Once Upon a Moon is a devised piece directed by founder and artistic director Mara Richards Bim and based on some of the darker and lesser-known fairy tales by the Grimm brothers and others. It will be presented at the Pavilion at Dallas Heritage Village, January 7-17, 2021.
The show is planned to be performed before a small, live audience with a virtual streaming component for those who wish to enjoy the performance from home. Tickets will go on sale December 1, 2020.
The company closes out its season with a new work titled The Mad Women of the Asylum. Developed from the collected writings of women institutionalized in the mid-to-late 1800s, as well as gothic literature of the period, the piece will explore the intersection of Victorian-era middle-class restrictions on women, gothic fiction, and madness.
The site-specific piece, again directed by Bim, will be presented July 15-August 1, 2021, at a location to be announced.
This production is also planned to be performed before a small, live audience with a virtual streaming component.
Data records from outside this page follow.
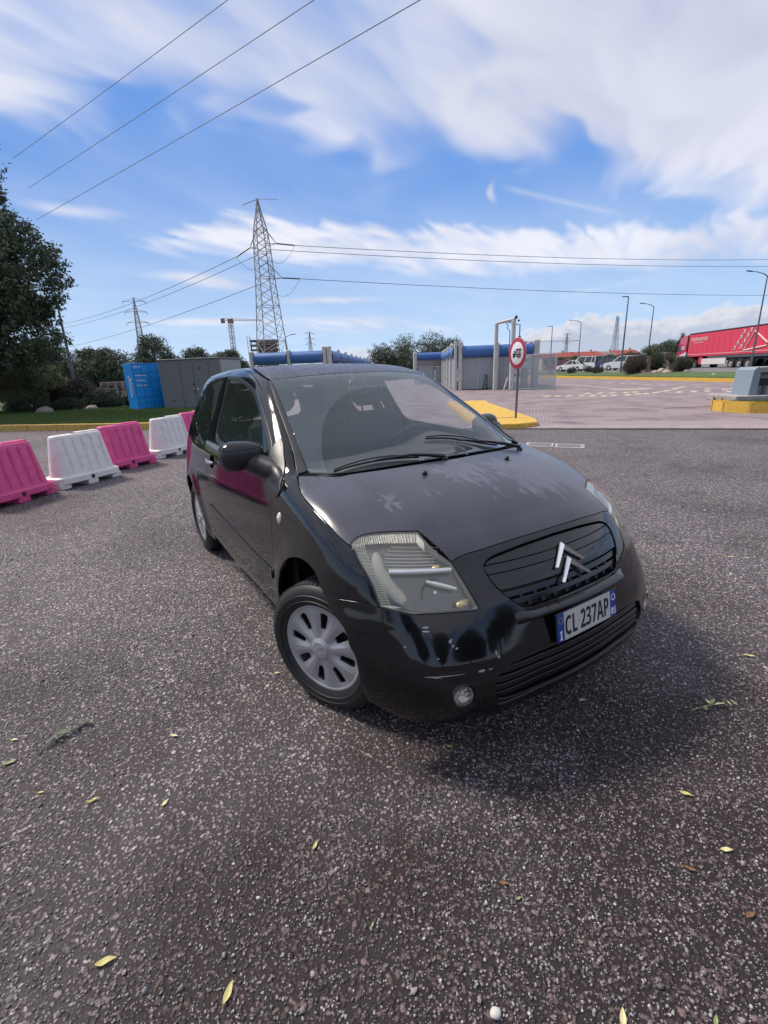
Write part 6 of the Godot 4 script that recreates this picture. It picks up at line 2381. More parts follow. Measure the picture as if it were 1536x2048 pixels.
	t = thing("conifer", "slim dark conifer close behind the lorry's cab", "tree", Vector3(38.9, .44, -62.5))
	trunk(t, 3.9, .12, [])
	crown(t, [[Vector3(0, .9, 0), Vector3(1.15, .9, 1.1)], [Vector3(0, 1.8, 0), Vector3(.85, .9, .8)], [Vector3(0, 2.7, 0), Vector3(.55, .8, .5)], [Vector3(0, 3.5, 0), Vector3(.25, .75, .25)]], 1500, fine, .17, Color(.014, .026, .020), Color(.036, .052, .036), 460, .0, .3)
	for i in 5:
		t = thing("clipped_bush", "clipped round bush in front of the red roofed houses, number from left: " + ["first", "second", "third", "fourth", "fifth"][i], "shrub", Vector3(32.2 + i * 2.9, .44, -86), 0.0, "clipped bushes before the houses")
		t.set_meta("label", ["clipped round bush farthest left before the red roofed houses", "clipped round bush behind the magenta and white parked cars", "clipped round bush behind the parked van", "clipped round bush behind the blue parked car", "clipped round bush behind the white off road car"][i])
		trunk(t, .6, .1, [])
		crown(t, [[Vector3(0, 1.0 + .15 * (i % 2), 0), Vector3(1.35, 1.1, 1.2)]], 600, far, .17, Color(.026, .045, .022), Color(.065, .092, .045), 470 + i, .0, .5)
	for i in 4:
		t = thing("verge_plant", ["small dark plant on the verge before the magenta car", "small dark plant on the verge before the van", "pair of small dark plants on the verge before the blue car", "small plant on the verge near the tall lamp"][i], "shrub", Vector3([22.0, 23.6, 24.2, 22.6][i], .3, [-55.0, -54.0, -53.0, -50.0][i]), i, "small plants on the verge")
		trunk(t, .2, .03, [])
		crown(t, [[Vector3(0, .34, 0), Vector3(.55, .38, .5)]], 260, fine, .10, Color(.024, .036, .018), Color(.06, .07, .04), 480 + i, .0, .3)
	# palms: rosettes of stiff blades on shaggy stems
	for i in 2:
		var at: Vector3 = [Vector3(23.55, .38, -42.2), Vector3(24.2, .38, -40.0)][i]
		t = thing("yucca_palm", ["shaggy grey yucca palm left of the rocks on the verge", "green yucca palm right of the rocks on the verge"][i], "palm", at, i)
		var hh: float = [1.5, .8][i]
		var st := MB.new()
		st.tube([Vector3(0, -.05, 0), Vector3(.03, hh * .5, 0), Vector3(0, hh, 0)], [.20, .17, .14], 10)
		obj("trunk", st, mat("palm_bark", lin(.22, .17, .13), .95), t)
		var bl := MB.new()
		bl.quad(Vector3(-.03, 0, 0), Vector3(.03, 0, 0), Vector3(.022, .45, .02), Vector3(-.022, .45, .02), Vector3(0, 0, 1))
		bl.poly([Vector3(-.022, .45, .02), Vector3(.022, .45, .02), Vector3(0, .85, .10)], Vector3(0, -.2, 1).normalized())
		var xs := []
		var cs := []
		rng.seed = 490 + i
		for k in 170:
			var dead := k > 105
			var el := rng.randf_range(-.15, 1.45) if not dead else rng.randf_range(-1.35, -.2)
			var az := rng.randf() * TAU
			var d := Vector3(cos(el) * cos(az), sin(el), cos(el) * sin(az))
			var x := d.cross(Vector3.UP).normalized()
			xs.append(Transform3D(Basis(x, d, x.cross(d)).scaled(Vector3.ONE * rng.randf_range(.8, 1.15) * [.85, 1.05][i]), Vector3(0, hh - (rng.randf() * .5 if dead else .0), 0)))
			var g := rng.randf_range(.8, 1.2)
			cs.append(Color(.16 * g, .12 * g, .075 * g) if dead else (Color(.085 * g, .10 * g, .06 * g) if i == 0 else Color(.075 * g, .115 * g, .055 * g)))
		scatter("fronds", bl.mesh(), M.leafage, xs, cs, t).set_meta("kind", "stuff")
	t = thing("dry_shrub", "reddish brown dry shrub left of the shaggy palm", "shrub", Vector3(22.9, .38, -43.0))
	trunk(t, .5, .05, [[Vector3(0, .1, 0), Vector3(.5, .8, 0)]])
	crown(t, [[Vector3(0, .75, 0), Vector3(1.05, .75, .9)], [Vector3(-.6, .5, .2), Vector3(.7, .5, .6)]], 1500, fine, .12, Color(.038, .030, .024), Color(.10, .072, .058), 495, .0, .3)
	t = thing("dry_shrub", "brownish shrub right of the green palm by the lorry", "shrub", Vector3(26.0, .42, -41.5))
	trunk(t, .5, .05, [[Vector3(0, .1, 0), Vector3(.5, .8, 0)]])
	crown(t, [[Vector3(0, .6, 0), Vector3(1.0, .65, .8)]], 1100, fine, .12, Color(.036, .032, .024), Color(.085, .072, .052), 496, .0, .3)
	t = thing("green_shrub", "dark green shrub between the two palms", "shrub", Vector3(24.6, .42, -43.2))
	trunk(t, .5, .05, [[Vector3(0, .1, 0), Vector3(.5, .8, 0)]])
	crown(t, [[Vector3(0, .9, 0), Vector3(.95, .85, .8)]], 1200, fine, .12, Color(.022, .036, .020), Color(.055, .075, .042), 497, .0, .3)
	rock(Vector3(23.35, .42, -40.6), Vector3(.45, .28, .35), 12, "pinkish rock at the left of the palm bed", M.rock_pale, "rocks in the palm bed")
	rock(Vector3(23.95, .52, -40.8), Vector3(.42, .38, .34), 14, "pale upright rock in the middle of the palm bed", M.rock_pale, "rocks in the palm bed")
	rock(Vector3(23.75, .42, -39.6), Vector3(.50, .30, .36), 15, "pale tan rock nearest the kerb in the palm bed", M.rock_pale, "rocks in the palm bed")
	rock(Vector3(25.9, .46, -40.4), Vector3(.40, .18, .3), 16, "flat grey rock right of the palm bed by the lorry", M.rock, "rocks in the palm bed")
	var soil := MB.new()
	soil.ball(Vector3(23.9, .22, -41.3), Vector3(1.7, .30, 2.4), Basis(Vector3.UP, -.1), 24, 8)
	struct("soil_bed", soil, mat("soil", lin(.11, .075, .065), .95))

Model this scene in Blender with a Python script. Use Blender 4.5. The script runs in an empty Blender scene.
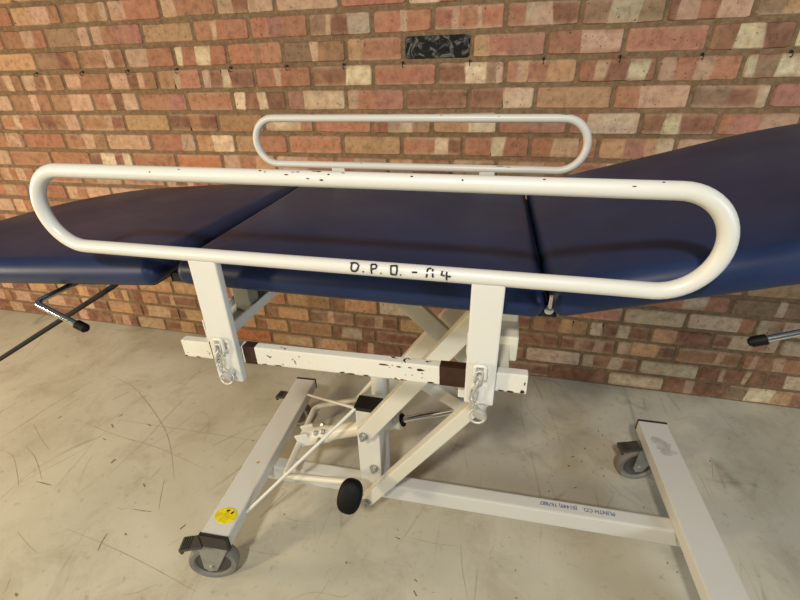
import bpy, bmesh, math, random
from mathutils import Vector, Matrix
S = bpy.context.scene
COL = S.collection
R = math.radians

# ------------------------------------------------------------------ camera
CAM_F, YAW, PITCH, ROLL = 422.605, -0.24202, 0.48363, -0.02086      # focal length in px of an 800 px wide frame
CAM_LOC = Vector((0.1258, -1.6061, 1.1923))
fwd = Vector((math.sin(YAW) * math.cos(PITCH), math.cos(YAW) * math.cos(PITCH), -math.sin(PITCH)))
rgt0 = Vector((math.cos(YAW), -math.sin(YAW), 0))
up0 = rgt0.cross(fwd)
rgt = rgt0 * math.cos(ROLL) + up0 * math.sin(ROLL)
upv = up0 * math.cos(ROLL) - rgt0 * math.sin(ROLL)
cd = bpy.data.cameras.new('camera')
cam = bpy.data.objects.new('camera', cd)
COL.objects.link(cam)
m = Matrix((rgt, upv, -fwd)).transposed().to_4x4()
m.translation = CAM_LOC
cam.matrix_world = m
cd.sensor_width = 36
cd.lens = CAM_F * 36 / 800
cd.clip_start = 0.02
S.camera = cam

# ------------------------------------------------------------------ light
S.view_settings.view_transform = 'Standard'
S.view_settings.look = 'None'
S.view_settings.gamma = 1
S.view_settings.use_curve_mapping = False
S.view_settings.exposure = -0.32
w = bpy.data.worlds.new('room_light')
S.world = w
w.use_nodes = True
bg = w.node_tree.nodes['Background']
bg.inputs[0].default_value = (0.82, 0.90, 1.0, 1)
bg.inputs[1].default_value = 0.16

def area(name, loc, target, size, power, col, sy=None):
    l = bpy.data.lights.new(name, 'AREA')
    l.size = size
    if sy:
        l.shape = 'RECTANGLE'; l.size_y = sy
    l.energy = power
    l.color = col
    o = bpy.data.objects.new(name, l)
    COL.objects.link(o)
    o.location = loc
    o.rotation_euler = (Vector(target) - Vector(loc)).to_track_quat('-Z', 'Y').to_euler()
    return o
area('warm_lamp', (-2.15, -2.85, 1.5), (-0.7, -0.9, 0.0), 0.28, 50, (1.0, 0.81, 0.52))
area('low_fill', (-3.0, -1.7, 0.85), (-0.3, 0.0, 0.15), 0.45, 40, (1.0, 0.83, 0.57))  # added warm fill to brighten the wall under the couch, no actual window
area('cool_window', (2.4, -2.6, 1.5), (0.4, -0.3, 0.1), 0.7, 40, (0.72, 0.87, 1.0))
area('ceiling_lamp', (-0.05, -2.65, 2.4), (-0.05, -0.9, 0.7), 0.16, 54, (1.0, 0.945, 0.85))

# ------------------------------------------------------------------ helpers
def lin(h):
    if isinstance(h, str):
        h = [int(h.lstrip('#')[i:i + 2], 16) for i in (0, 2, 4)]
    c = [v / 255 for v in h]
    return tuple((x / 12.92 if x <= 0.04045 else ((x + 0.055) / 1.055) ** 2.4) for x in c)

def new_mat(name):
    mt = bpy.data.materials.new(name)
    mt.use_nodes = True
    nt = mt.node_tree
    return mt, nt, nt.nodes['Principled BSDF']

def N(nt, kind, **kw):
    n = nt.nodes.new(kind)
    for k, v in kw.items():
        if k.startswith('i_'):
            key = k[2:]
            n.inputs[int(key) if key.isdigit() else key].default_value = v
        else:
            setattr(n, k, v)
    return n

def noise(nt, scale, detail=4, rough=0.55, dist=0.0, coord='Object', vec=None):
    n = N(nt, 'ShaderNodeTexNoise')
    n.inputs['Scale'].default_value = scale
    n.inputs['Detail'].default_value = detail
    n.inputs['Roughness'].default_value = rough
    n.inputs['Distortion'].default_value = dist
    if vec is None:
        tc = N(nt, 'ShaderNodeTexCoord')
        vec = tc.outputs[coord]
    nt.links.new(vec, n.inputs['Vector'])
    return n

def ramp(nt, sock, stops):
    r = N(nt, 'ShaderNodeValToRGB')
    el = r.color_ramp.elements
    while len(el) < len(stops):
        el.new(0.5)
    for e, (p, c) in zip(el, stops):
        e.position = p
        e.color = (c[0], c[1], c[2], 1) if not isinstance(c, (int, float)) else (c, c, c, 1)
    nt.links.new(sock, r.inputs[0])
    return r

def mix(nt, fac, a, b, mode='MIX'):
    n = N(nt, 'ShaderNodeMix', data_type='RGBA', blend_type=mode)
    for sock, v in ((n.inputs[0], fac), (n.inputs[6], a), (n.inputs[7], b)):
        if hasattr(v, 'is_linked'):
            nt.links.new(v, sock)
        elif isinstance(v, (int, float)):
            sock.default_value = v
        else:
            sock.default_value = (v[0], v[1], v[2], 1)
    return n.outputs[2]

def bump(nt, sock, strength, dist, bsdf):
    b = N(nt, 'ShaderNodeBump')
    b.inputs['Strength'].default_value = strength
    b.inputs['Distance'].default_value = dist
    nt.links.new(sock, b.inputs['Height'])
    nt.links.new(b.outputs[0], bsdf.inputs['Normal'])

def simple(name, hexc, rough=0.5, metal=0.0, var=0.12, scale=40):
    mt, nt, b = new_mat(name)
    c = lin(hexc)
    n = noise(nt, scale)
    r = ramp(nt, n.outputs[0], [(0.3, tuple(x * (1 - var) for x in c)), (0.7, tuple(min(1, x * (1 + var)) for x in c))])
    nt.links.new(r.outputs[0], b.inputs['Base Color'])
    b.inputs['Roughness'].default_value = rough
    b.inputs['Metallic'].default_value = metal
    return mt

def paint(name, hexc, chip=0.70, stain=0.25, rough=0.38):
    """white enamel with handling stains and small dark chips"""
    mt, nt, b = new_mat(name)
    c = lin(hexc)
    n1 = noise(nt, 7, 5)
    warm = tuple(a * k for a, k in zip(c, (0.93, 0.86, 0.72)))
    f = ramp(nt, n1.outputs[0], [(0.45, 0.0), (0.75, stain)])
    base = mix(nt, f.outputs[0], c, warm)
    n2 = noise(nt, 85, 3, 0.6, 0.6)
    n3 = noise(nt, 9, 2)
    mul = N(nt, 'ShaderNodeMath', operation='MULTIPLY_ADD')
    nt.links.new(n3.outputs[0], mul.inputs[0]); mul.inputs[1].default_value = 0.45
    nt.links.new(n2.outputs[0], mul.inputs[2])
    f2 = ramp(nt, mul.outputs[0], [(chip + 0.225, 0.0), (chip + 0.24, 1.0)])
    base = mix(nt, f2.outputs[0], base, lin('#2a211a'))
    nt.links.new(base, b.inputs['Base Color'])
    b.inputs['Roughness'].default_value = rough
    bump(nt, f2.outputs[0], -0.3, 0.001, b)
    return mt

def mesh_obj(name, bm, mat, parent=None, smooth=None):
    me = bpy.data.meshes.new(name)
    bmesh.ops.recalc_face_normals(bm, faces=bm.faces)
    bm.to_mesh(me)
    bm.free()
    if smooth is not None:
        me.polygons.foreach_set('use_smooth', [True] * len(me.polygons))
        if smooth < 180:
            me.set_sharp_from_angle(angle=R(smooth))
    me.materials.append(mat)
    o = bpy.data.objects.new(name, me)
    COL.objects.link(o)
    o.parent = parent
    return o

def box(bm, x0, x1, y0, y1, z0, z1, bev=0.003, mtx=None):
    g = bmesh.ops.create_cube(bm, size=1)
    vs = g['verts']
    for v in vs:
        v.co = Vector(((x0 + x1) / 2 + v.co.x * (x1 - x0), (y0 + y1) / 2 + v.co.y * (y1 - y0), (z0 + z1) / 2 + v.co.z * (z1 - z0)))
    if mtx:
        for v in vs:
            v.co = mtx @ v.co
    if bev:
        es = list({e for v in vs for e in v.link_edges})
        bmesh.ops.bevel(bm, geom=es, offset=bev, segments=2, profile=0.6, affect='EDGES')

def frame_mtx(p0, p1, up=(0, 0, 1)):
    """x axis along p0->p1, z close to up, origin p0"""
    p0 = Vector(p0); p1 = Vector(p1)
    x = (p1 - p0).normalized()
    y = Vector(up).cross(x).normalized()
    z = x.cross(y)
    mt = Matrix((x, y, z)).transposed().to_4x4()
    mt.translation = p0
    return mt, (p1 - p0).length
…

Tickets for this production will go on sale in the spring of 2021.
"While the themes and source material for this season were selected almost a year ago, they seem particularly resonant today," says Bim. "Our seventh season explores gothic motifs of omens, madness, and the supernatural and how those intersect with gender roles. I'm especially excited to see how the young people of Cry Havoc will bring these elements to life."